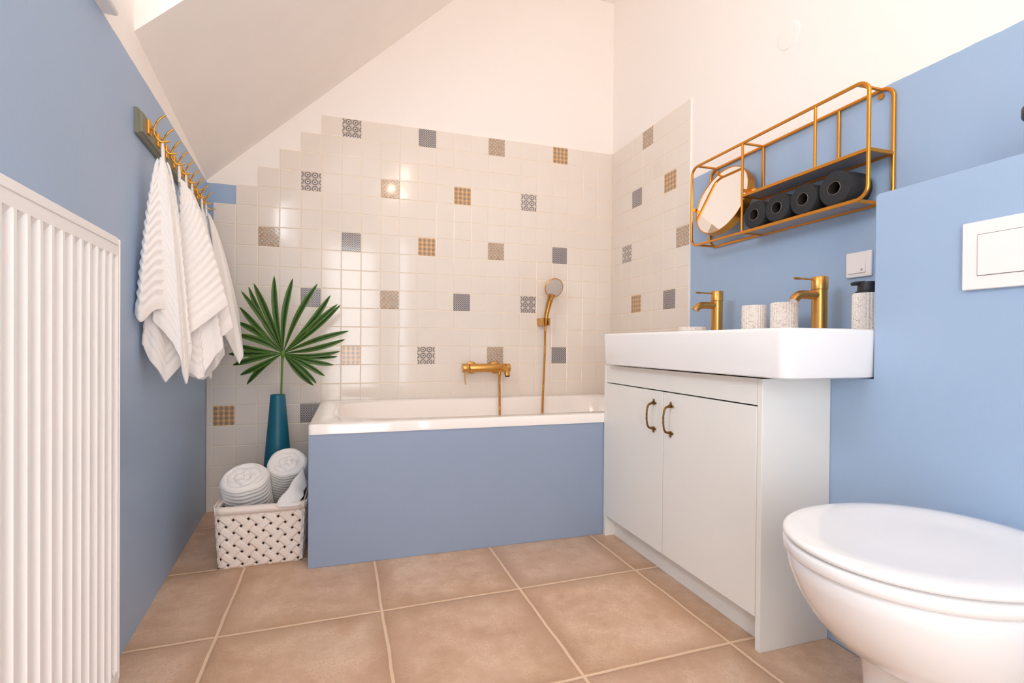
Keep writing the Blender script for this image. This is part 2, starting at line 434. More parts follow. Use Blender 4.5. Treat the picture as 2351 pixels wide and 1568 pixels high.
MB().prism([(xd, YE, DZ), (xt, YE, TOP), (xt, YE, TOP + .15), (xd, YE, DZ + .19)], (0, REAR - .1 - YE, 0)).build('ceiling_front', M['white'], **ST)
# cheek wall of the dormer: stands on the edge of the slope
MB().prism([(-.2, YE, zslope(-.2) + .002), (xd + .02, YE, DZ + .02), (-.2, YE, DZ + .02)], (0, .07, 0)).build('wall_dormer', M['white'], **ST)
# rear wall with a doorway placed for the fill light and narrow frosted window
rw = MB()
rw.box(-.3, .24, REAR - .1, REAR, -.1, 3.2); rw.box(.24, .86, REAR - .1, REAR, 2.08, 3.2); rw.box(.86, 1.14, REAR - .1, REAR, -.1, 3.2)
rw.box(1.14, 1.27, REAR - .1, REAR, -.1, .22); rw.box(1.14, 1.27, REAR - .1, REAR, 2.18, 3.2); rw.box(1.27, 2.2, REAR - .1, REAR, -.1, 3.2)
rw.build('wall_rear', M['white'], **ST)
d1 = MB().box(.24, .86, REAR - .09, REAR - .07, 0, 2.08).build('fill_doorway', M['glass'], **ST)  # unseen glazed doorway, added to hold the fill light
w2 = MB().box(1.14, 1.27, REAR - .06, REAR - .05, .22, 2.18).build('window_2', M['glass'], **ST)
# left window
w1 = MB()
for a_ in ((WS0, WS0 + .05, WZ0, WZ1), (WS1 - .05, WS1, WZ0, WZ1), (WS0 + .05, WS1 - .05, WZ0, WZ0 + .05), (WS0 + .05, WS1 - .05, WZ1 - .05, WZ1), (1.85, 1.89, WZ0 + .05, WZ1 - .05)):
    w1.box(a_[0], a_[1], -.13, -.09, a_[2], a_[3], T=lambda s, o, z: LW(s, o, z))
w1 = w1.build('window_1', M['plastic'], bevel=.004, **ST)
MB().box(WS0 + .04, WS1 - .04, -.115, -.109, WZ0 + .04, WZ1 - .04, T=lambda s, o, z: LW(s, o, z)).build('window_pane', M['glass'], w1, **ST)
sp = rrect(0, 0, .5, .03, .012, 5)
MB().prism([LW(1.318 + .5 + x, .002 + y, 1.657) for x, y in sp], (0, 0, .035)).build('window_sill', M['plastic'], w1, bevel=.005, **ST)
# boxed-in cistern and the low ledge behind the cabinet
XB = 1.905; YB = -1.79
cb = MB()
cb.prism([(XB, -.7965, 0), (XB, -.7965, .768), (XB, YB, .768), (XB, YB, 1.254), (XB, YB - .0023, 1.2597), (XB, YB - .008, 1.262), (XB, REAR, 1.262), (XB, REAR, 0)], (XP - XB, 0, 0))
cb.build('wall_cistern', M['blue'], bevel=.003, **ST)

# ------------------------------------------------------------------ wall tiles
P = .102; ZT = 2.062
def tiles(name, cols, base, axis, inw, top_row, deco, rows_from, parent_name):
    """cols: list of (u0, u1, colkey); axis: direction of u in the wall, inw: into the room; base: wall point"""
    mb = MB(); axis = Vector(axis); inw = Vector(inw); base = Vector(base)
    mats = [M['tile'], M['grout'], M['ta'], M['tb'], M['tc'], M['td']]
    g = .0016; c = .0022; rnd = random.Random(3)
    for (u0, u1, key) in cols:
        r0 = top_row(key)
        if r0 is None: continue
        ztop = ZT - r0 * P
        gz = ztop
        # grout bed
        b = [base + axis * u + Vector((0, 0, z)) for u, z in ((u0, 0), (u1, 0), (u1, gz), (u0, gz))]
        mb.prism([p - inw * .0075 for p in b], inw * .006, 1)
        j = r0
        while ZT - j * P > .004:
            z1 = ZT - j * P; z0 = max(0, z1 - P)
            mi = 'ABCD'.find(deco.get((key, j), '-')) ; mi = 0 if mi < 0 else mi + 2
            a0, a1 = u0 + (g if u1 - u0 > .01 else 0), u1 - g; q0, q1 = z0 + g, z1 - g
            cc = c if (a1 - a0) > 3 * c and (q1 - q0) > 3 * c else .0004
            tx, tz = rnd.gauss(0, .0012), rnd.gauss(0, .0012)
            vs = []
            for (u, z) in ((a0, q0), (a1, q0), (a1, q1), (a0, q1)): vs.append(base + axis * u + Vector((0, 0, z)) - inw * .002)
            for (u, z) in ((a0 + .0002, q0 + .0002), (a1 - .0002, q0 + .0002), (a1 - .0002, q1 - .0002), (a0 + .0002, q1 - .0002)): vs.append(base + axis * u + Vector((0, 0, z)) - inw * .0008)
            for (u, z) in ((a0 + cc, q0 + cc), (a1 - cc, q0 + cc), (a1 - cc, q1 - cc), (a0 + cc, q1 - cc)):
                vs.append(base + axis * u + Vector((0, 0, z)) + inw * (tx * (u - u0 - .05) / 1 + tz * (z - z0 - .05) / 1))
            uv = [(0, 0), (1, 0), (1, 1), (0, 1)] * 2 + [(.02, .02), (.98, .02), (.98, .98), (.02, .98)]
            fs = [(0, 1, 5, 4), (1, 2, 6, 5), (2, 3, 7, 6), (3, 0, 4, 7), (4, 5, 9, 8), (5, 6, 10, 9), (6, 7, 11, 10), (7, 4, 8, 11), (8, 9, 10, 11)]
            mb.add(vs, fs, mi, uv)
            j += 1
    par = bpy.data.objects[parent_name]
    o = mb.build(name, mats, par, recalc=False, **ST)
    bm = bmesh.new(); bm.from_mesh(o.data); bmesh.ops.recalc_face_normals(bm, faces=bm.faces); bm.to_mesh(o.data); bm.free()
    # open tile shells: make every tile face look into the room
    me = o.data
    fl = [p.index for p in me.polygons if p.material_index != 1 and p.normal.dot(inw) < -.05]
    if fl:
        bm = bmesh.new(); bm.from_mesh(me); bm.faces.ensure_lookup_table()
        bmesh.ops.reverse_faces(bm, faces=[bm.faces[i] for i in fl]); bm.to_mesh(me); bm.free()
    return o
cols = [(-.1295, -P, -2), (-P, 0, -1)] + [(i * P, (i + 1) * P, i) for i in range(20)] + [(20 * P, XR - .0005, 20)]
def tr(k):
    if k == -2: return 6
    return max(0, 4 - k) if k < 4 else 0
deco = {(5, 0): 'A', (9, 0): 'D', (13, 0): 'B', (17, 0): 'C', (3, 3): 'A', (7, 3): 'B', (11, 3): 'C', (15, 3): 'A',
        (1, 6): 'B', (5, 6): 'D', (9, 6): 'C', (13, 6): 'B', (17, 6): 'D', (3, 9): 'D', (7, 9): 'B', (11, 9): 'D', (15, 9): 'A',
        (5, 12): 'C', (9, 12): 'A', (13, 12): 'B', (17, 12): 'D', (-1, 15): 'C', (3, 15): 'D'}
tiles('wall_tiles', cols, (0, 0, 0), (1, 0, 0), (0, -1, 0), tr, deco, 0, 'wall_back')
SV = .0266
colsr = [(.0005, SV, -1)] + [(SV + k * P, SV + (k + 1) * P, k) for k in range(7)]
decor = {(3, 0): 'B', (5, 3): 'C', (2, 3): 'D', (6, 6): 'B', (1, 6): 'A', (2, 9): 'C', (5, 9): 'D'}
tiles('wall_tiles', colsr, (XR, 0, 0), (0, -1, 0), (-1, 0, 0), lambda k: 0, decor, 0, 'wall_right')
MB().box(XR - .0005, XP + .001, -(SV + 7 * P) - .005, -(SV + 7 * P), .77, ZT + .002).build('trim_1', M['white'], **ST)

MB().box(XR - .0022, XR + .0065, -.0022, .007, .50, ZT).build('trim_2', M['grout'], **ST)

# ------------------------------------------------------------------ bathtub
def tub():
    t = empty('bathtub', (1.27, -.4, 0), 'white built-in bathtub with a blue painted front panel against the tiled wall', 'bathtub')
    X0, X1, Y0, Y1, ZR = .410, 2.139, -.7955, -.004, .545
    n = 96
    def rect(z, ins=0):
        return [Vector((a, b, z)) for a, b in rrect((X0 + X1) / 2, (Y0 + Y1) / 2, (X1 - X0) / 2 - ins, (Y1 - Y0) / 2 - ins, .014, 23)]
    def oval(z, x0, x1, y0, y1, e):
        a, b, cx, cy = (x1 - x0) / 2, (y1 - y0) / 2, (x0 + x1) / 2, (y0 + y1) / 2
        out = []
        for i in range(n):
            th = 2 * pi * (i + .5) / n; c, s = math.cos(th), math.sin(th); k = 2 / e
            out.append(Vector((cx + a * math.copysign(abs(c) ** k, c), cy + b * math.copysign(abs(s) ** k, s), z)))
        return out
    rows = [rect(.506, .012), rect(.506), rect(.538), rect(.5435, .003), rect(ZR, .009),
            oval(ZR, .506, 2.06, -.722, -.078, 4.5), oval(.5425, .509, 2.057, -.719, -.081, 4.5), oval(.535, .512, 2.054, -.716, -.084, 4.5),
            oval(.515, .520, 2.05, -.712, -.092, 4.4), oval(.47, .548, 2.04, -.70, -.110, 4), oval(.32, .68, 2.01, -.68, -.14, 3.6), oval(.2, .78, 1.97, -.66, -.16, 3.4), oval(.15, .84, 1.92, -.62, -.2, 3.2), oval(.14, 1.0, 1.8, -.5, -.3, 3)]
    m = MB().grid(rows, closed_u=True, cap1=True)
    m.build('tub_body', M['tub'], t, smooth=50)
    # front panel and its left return
    p = MB(); p.box(.4115, 1.72, -.7915, -.772, 0, .506); p.box(.4115, .4265, -.772, -.004, 0, .506)
    p.build('front_panel', M['blue_panel'], t, bevel=.0015, label='blue painted panel')
    g = MB(); g.lathe([(.0, .004), (.016, .004), (.02, .001), (.02, -.004)], (.640, -.40, .40), (.75, 0, .5), n=24)
    g.build('overflow_cover', M['chrome'], t, smooth=40)
    s_ = MB().box(.528, .553, -.6475, -.646, .503, .526); s_.build('handle_clip', M['ink'], t)
tub()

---

TASK STATEMENT:
Repeat, exactly and in full, each line from the start of the data to the line that contains "cb.build('wall_cistern', M['blue'], bevel=.003, **ST)". Pictures do not go in.

EXPECTED OUTPUT:
Keep writing the Blender script for this image. This is part 2, starting at line 434. More parts follow. Use Blender 4.5. Treat the picture as 2351 pixels wide and 1568 pixels high.
MB().prism([(xd, YE, DZ), (xt, YE, TOP), (xt, YE, TOP + .15), (xd, YE, DZ + .19)], (0, REAR - .1 - YE, 0)).build('ceiling_front', M['white'], **ST)
# cheek wall of the dormer: stands on the edge of the slope
MB().prism([(-.2, YE, zslope(-.2) + .002), (xd + .02, YE, DZ + .02), (-.2, YE, DZ + .02)], (0, .07, 0)).build('wall_dormer', M['white'], **ST)
# rear wall with a doorway placed for the fill light and narrow frosted window
rw = MB()
rw.box(-.3, .24, REAR - .1, REAR, -.1, 3.2); rw.box(.24, .86, REAR - .1, REAR, 2.08, 3.2); rw.box(.86, 1.14, REAR - .1, REAR, -.1, 3.2)
rw.box(1.14, 1.27, REAR - .1, REAR, -.1, .22); rw.box(1.14, 1.27, REAR - .1, REAR, 2.18, 3.2); rw.box(1.27, 2.2, REAR - .1, REAR, -.1, 3.2)
rw.build('wall_rear', M['white'], **ST)
d1 = MB().box(.24, .86, REAR - .09, REAR - .07, 0, 2.08).build('fill_doorway', M['glass'], **ST)  # unseen glazed doorway, added to hold the fill light
w2 = MB().box(1.14, 1.27, REAR - .06, REAR - .05, .22, 2.18).build('window_2', M['glass'], **ST)
# left window
w1 = MB()
for a_ in ((WS0, WS0 + .05, WZ0, WZ1), (WS1 - .05, WS1, WZ0, WZ1), (WS0 + .05, WS1 - .05, WZ0, WZ0 + .05), (WS0 + .05, WS1 - .05, WZ1 - .05, WZ1), (1.85, 1.89, WZ0 + .05, WZ1 - .05)):
    w1.box(a_[0], a_[1], -.13, -.09, a_[2], a_[3], T=lambda s, o, z: LW(s, o, z))
w1 = w1.build('window_1', M['plastic'], bevel=.004, **ST)
MB().box(WS0 + .04, WS1 - .04, -.115, -.109, WZ0 + .04, WZ1 - .04, T=lambda s, o, z: LW(s, o, z)).build('window_pane', M['glass'], w1, **ST)
sp = rrect(0, 0, .5, .03, .012, 5)
MB().prism([LW(1.318 + .5 + x, .002 + y, 1.657) for x, y in sp], (0, 0, .035)).build('window_sill', M['plastic'], w1, bevel=.005, **ST)
# boxed-in cistern and the low ledge behind the cabinet
XB = 1.905; YB = -1.79
cb = MB()
cb.prism([(XB, -.7965, 0), (XB, -.7965, .768), (XB, YB, .768), (XB, YB, 1.254), (XB, YB - .0023, 1.2597), (XB, YB - .008, 1.262), (XB, REAR, 1.262), (XB, REAR, 0)], (XP - XB, 0, 0))
cb.build('wall_cistern', M['blue'], bevel=.003, **ST)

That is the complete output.